INFORMATION SHOWN:
>> BEGIN
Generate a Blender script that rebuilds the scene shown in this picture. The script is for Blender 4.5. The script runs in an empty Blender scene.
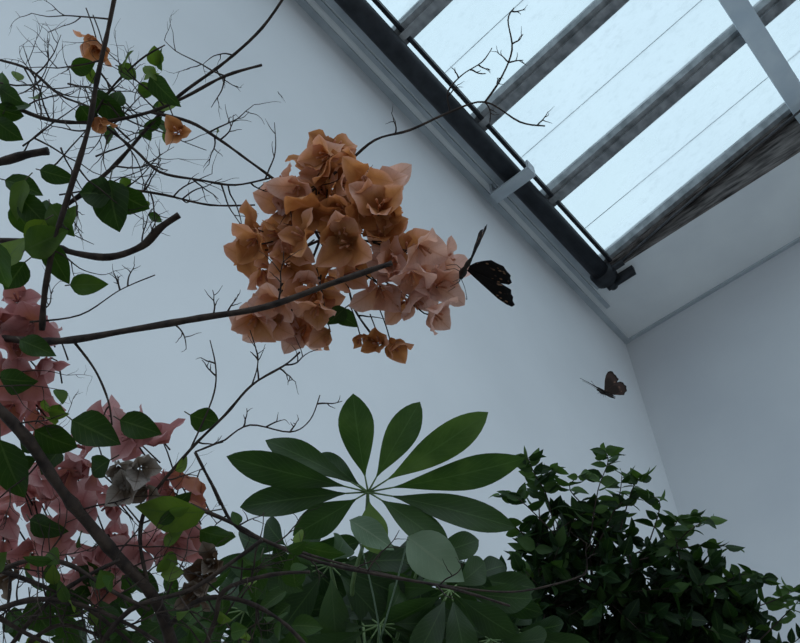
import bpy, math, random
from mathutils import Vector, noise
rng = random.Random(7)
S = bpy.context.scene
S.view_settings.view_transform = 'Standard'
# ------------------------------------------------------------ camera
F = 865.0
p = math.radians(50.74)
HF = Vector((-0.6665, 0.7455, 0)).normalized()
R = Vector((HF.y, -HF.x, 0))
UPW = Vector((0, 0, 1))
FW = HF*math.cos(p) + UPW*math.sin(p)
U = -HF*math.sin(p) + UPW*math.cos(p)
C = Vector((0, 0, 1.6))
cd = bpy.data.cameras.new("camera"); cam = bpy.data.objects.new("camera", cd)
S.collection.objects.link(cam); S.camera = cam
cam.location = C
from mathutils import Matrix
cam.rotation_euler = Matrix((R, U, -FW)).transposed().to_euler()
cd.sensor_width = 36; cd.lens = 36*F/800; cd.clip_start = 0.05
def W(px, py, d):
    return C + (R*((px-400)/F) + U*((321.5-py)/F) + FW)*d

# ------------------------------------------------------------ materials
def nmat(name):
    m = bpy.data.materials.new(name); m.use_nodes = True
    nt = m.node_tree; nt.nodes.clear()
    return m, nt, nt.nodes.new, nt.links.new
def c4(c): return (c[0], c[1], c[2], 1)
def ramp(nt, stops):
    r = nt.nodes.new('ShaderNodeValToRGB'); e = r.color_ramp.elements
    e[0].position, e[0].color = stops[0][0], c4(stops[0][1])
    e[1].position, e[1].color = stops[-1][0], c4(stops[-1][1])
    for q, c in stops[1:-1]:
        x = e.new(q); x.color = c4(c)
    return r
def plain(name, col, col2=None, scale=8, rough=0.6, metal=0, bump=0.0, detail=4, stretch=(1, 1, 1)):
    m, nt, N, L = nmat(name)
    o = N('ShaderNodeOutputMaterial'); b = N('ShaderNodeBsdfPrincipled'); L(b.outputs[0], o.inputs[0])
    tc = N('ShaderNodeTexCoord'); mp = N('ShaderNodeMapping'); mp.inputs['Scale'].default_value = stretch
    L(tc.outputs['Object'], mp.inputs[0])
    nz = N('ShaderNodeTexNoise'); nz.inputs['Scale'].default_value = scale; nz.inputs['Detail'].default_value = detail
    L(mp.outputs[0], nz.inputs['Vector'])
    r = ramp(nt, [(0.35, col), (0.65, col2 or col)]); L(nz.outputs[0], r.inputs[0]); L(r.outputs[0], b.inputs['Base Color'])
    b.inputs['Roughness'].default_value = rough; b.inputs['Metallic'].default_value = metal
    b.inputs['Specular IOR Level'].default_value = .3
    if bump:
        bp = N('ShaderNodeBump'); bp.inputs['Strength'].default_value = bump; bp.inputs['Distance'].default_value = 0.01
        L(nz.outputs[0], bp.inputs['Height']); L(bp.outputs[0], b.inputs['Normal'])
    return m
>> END
DO THIS: Every line of the data above should be quoted exactly. Omit the pictures.

REPLY TO THE TASK:
Generate a Blender script that rebuilds the scene shown in this picture. The script is for Blender 4.5. The script runs in an empty Blender scene.
import bpy, math, random
from mathutils import Vector, noise
rng = random.Random(7)
S = bpy.context.scene
S.view_settings.view_transform = 'Standard'
# ------------------------------------------------------------ camera
F = 865.0
p = math.radians(50.74)
HF = Vector((-0.6665, 0.7455, 0)).normalized()
R = Vector((HF.y, -HF.x, 0))
UPW = Vector((0, 0, 1))
FW = HF*math.cos(p) + UPW*math.sin(p)
U = -HF*math.sin(p) + UPW*math.cos(p)
C = Vector((0, 0, 1.6))
cd = bpy.data.cameras.new("camera"); cam = bpy.data.objects.new("camera", cd)
S.collection.objects.link(cam); S.camera = cam
cam.location = C
from mathutils import Matrix
cam.rotation_euler = Matrix((R, U, -FW)).transposed().to_euler()
cd.sensor_width = 36; cd.lens = 36*F/800; cd.clip_start = 0.05
def W(px, py, d):
    return C + (R*((px-400)/F) + U*((321.5-py)/F) + FW)*d

# ------------------------------------------------------------ materials
def nmat(name):
    m = bpy.data.materials.new(name); m.use_nodes = True
    nt = m.node_tree; nt.nodes.clear()
    return m, nt, nt.nodes.new, nt.links.new
def c4(c): return (c[0], c[1], c[2], 1)
def ramp(nt, stops):
    r = nt.nodes.new('ShaderNodeValToRGB'); e = r.color_ramp.elements
    e[0].position, e[0].color = stops[0][0], c4(stops[0][1])
    e[1].position, e[1].color = stops[-1][0], c4(stops[-1][1])
    for q, c in stops[1:-1]:
        x = e.new(q); x.color = c4(c)
    return r
def plain(name, col, col2=None, scale=8, rough=0.6, metal=0, bump=0.0, detail=4, stretch=(1, 1, 1)):
    m, nt, N, L = nmat(name)
    o = N('ShaderNodeOutputMaterial'); b = N('ShaderNodeBsdfPrincipled'); L(b.outputs[0], o.inputs[0])
    tc = N('ShaderNodeTexCoord'); mp = N('ShaderNodeMapping'); mp.inputs['Scale'].default_value = stretch
    L(tc.outputs['Object'], mp.inputs[0])
    nz = N('ShaderNodeTexNoise'); nz.inputs['Scale'].default_value = scale; nz.inputs['Detail'].default_value = detail
    L(mp.outputs[0], nz.inputs['Vector'])
    r = ramp(nt, [(0.35, col), (0.65, col2 or col)]); L(nz.outputs[0], r.inputs[0]); L(r.outputs[0], b.inputs['Base Color'])
    b.inputs['Roughness'].default_value = rough; b.inputs['Metallic'].default_value = metal
    b.inputs['Specular IOR Level'].default_value = .3
    if bump:
        bp = N('ShaderNodeBump'); bp.inputs['Strength'].default_value = bump; bp.inputs['Distance'].default_value = 0.01
        L(nz.outputs[0], bp.inputs['Height']); L(bp.outputs[0], b.inputs['Normal'])
    return m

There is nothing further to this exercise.